Shrinking business activity, fewer new orders and lower employment sapped some modest momentum from the U.S. services sector in July.
/ Source: The Associated Press

Shrinking business activity, fewer new orders and lower employment sapped some modest momentum from the U.S. services sector in July, although economists said the setback likely was a blip and not the start of a troubling trend.

The Institute for Supply Management on Wednesday said its services index clocked in at 46.4, down from 47 in June. It's the 10th straight month of decline as any reading below 50 indicates the sector is shrinking.

Analysts had expected a reading of 48 in July, according to poll by Thomson Reuters. The index had risen for four straight months through June.

The service industries included in the ISM survey, including retailers, financial services, transportation and health care, make up more than 80 percent of the country's economic activity. Any turnaround in the sector requires improved consumer spending.

"This is probably just a temporary blip ... (and) a reminder that this will be a 'two steps forward one step back' kind of recovery," said Capital Economics senior U.S. economist Paul Ashworth.

The manufacturing sector, meanwhile, showed more signs of life. The Commerce Department said Wednesday that factory orders rose 0.4 percent in June, the fourth gain in five months. Analysts had expected a drop of 1 percent.

The increase, propelled by higher prices for petroleum products, could be another signal that the hard-hit sector is beginning to recover. The ISM on Monday said its companion survey of the manufacturing sector rose to 48.9 in July from 44.8 in June, and that survey's chair said he expects growth next month if current trends continue.

Still, Wall Street moved lower on the worse-than-expected reading of the services sector. The Dow Jones industrial average lost about 90 points, or nearly 1 percent, to 9,228 in morning trading. Broader indices also fell.

Rising unemployment has dampened the consumer spending that service-producing businesses depend on. Earlier this week, the government said that spending, adjusted for price changes, dipped 1 percent in June, while American incomes dropped 1.3 percent. Last week's gross domestic product report also showed evidence of a big drop in consumer spending in the second quarter.

Trying to explain the unexpected dip in the ISM index last month, the survey's chair said summer activity often slips as plants shut down and people go on vacation.

"You have to look at trends," Anthony Nieves said during a conference call. "You can't go by a one-month spike upwards or downwards."

In the ISM survey, business activity, production, new orders and employment all reversed gains from June. Employment has shrunk 18 times in 19 months and businesses still believe their inventories are too high.

The index is based on a survey of the Tempe, Ariz.-based trade group of purchasing executives in 18 industries.

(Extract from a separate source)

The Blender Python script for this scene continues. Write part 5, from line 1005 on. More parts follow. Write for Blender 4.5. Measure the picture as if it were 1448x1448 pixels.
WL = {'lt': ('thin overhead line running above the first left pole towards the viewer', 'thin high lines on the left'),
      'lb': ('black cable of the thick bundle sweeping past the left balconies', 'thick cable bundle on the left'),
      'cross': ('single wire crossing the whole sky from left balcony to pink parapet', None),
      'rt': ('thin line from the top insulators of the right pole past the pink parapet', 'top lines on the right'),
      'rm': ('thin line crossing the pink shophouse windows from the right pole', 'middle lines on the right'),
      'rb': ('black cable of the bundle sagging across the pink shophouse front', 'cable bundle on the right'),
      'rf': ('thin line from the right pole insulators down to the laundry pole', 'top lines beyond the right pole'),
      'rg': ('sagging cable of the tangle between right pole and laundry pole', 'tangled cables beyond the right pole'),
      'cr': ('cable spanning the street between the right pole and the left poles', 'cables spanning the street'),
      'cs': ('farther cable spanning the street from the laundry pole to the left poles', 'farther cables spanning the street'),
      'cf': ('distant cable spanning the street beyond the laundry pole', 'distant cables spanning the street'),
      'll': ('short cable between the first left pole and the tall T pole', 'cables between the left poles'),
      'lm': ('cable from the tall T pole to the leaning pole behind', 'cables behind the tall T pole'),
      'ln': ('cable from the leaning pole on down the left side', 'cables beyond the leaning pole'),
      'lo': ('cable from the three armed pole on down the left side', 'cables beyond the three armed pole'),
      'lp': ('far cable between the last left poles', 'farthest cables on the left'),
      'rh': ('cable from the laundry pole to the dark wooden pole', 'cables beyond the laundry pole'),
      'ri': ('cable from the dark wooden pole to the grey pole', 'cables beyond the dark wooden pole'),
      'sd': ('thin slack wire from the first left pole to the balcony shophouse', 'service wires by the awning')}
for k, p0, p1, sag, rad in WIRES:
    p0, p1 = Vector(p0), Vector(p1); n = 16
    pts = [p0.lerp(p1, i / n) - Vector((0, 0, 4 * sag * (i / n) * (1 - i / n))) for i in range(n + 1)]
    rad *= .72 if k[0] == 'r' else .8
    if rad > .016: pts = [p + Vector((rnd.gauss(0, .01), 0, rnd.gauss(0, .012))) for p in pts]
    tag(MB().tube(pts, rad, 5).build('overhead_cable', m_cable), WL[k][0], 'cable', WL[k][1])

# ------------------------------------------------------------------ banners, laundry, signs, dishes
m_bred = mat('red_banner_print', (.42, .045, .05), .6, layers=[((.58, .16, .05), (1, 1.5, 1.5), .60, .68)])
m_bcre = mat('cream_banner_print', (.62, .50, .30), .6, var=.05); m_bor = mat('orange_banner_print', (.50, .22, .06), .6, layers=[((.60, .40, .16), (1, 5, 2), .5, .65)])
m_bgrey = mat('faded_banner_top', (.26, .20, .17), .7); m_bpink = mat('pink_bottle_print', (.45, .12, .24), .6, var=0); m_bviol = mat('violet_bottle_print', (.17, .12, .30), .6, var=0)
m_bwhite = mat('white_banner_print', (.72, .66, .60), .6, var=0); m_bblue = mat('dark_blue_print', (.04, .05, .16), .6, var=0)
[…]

Service companies' payrolls fell $17.5 billion in June, the Commerce Department said Tuesday in its report on spending and income.

US Airways said it would cut 600 ground jobs this fall. This week, the publisher of the Milwaukee Journal Sentinel said it would slash 92 jobs as the current advertising slump continues to ravage the newspaper business.

"The ISM report is a modest setback for recovery enthusiasts, but likely just means the long-awaited expansion will be subdued and choppy rather than delayed," BMO Capital Markets economist Sal Guatieri wrote in a research note.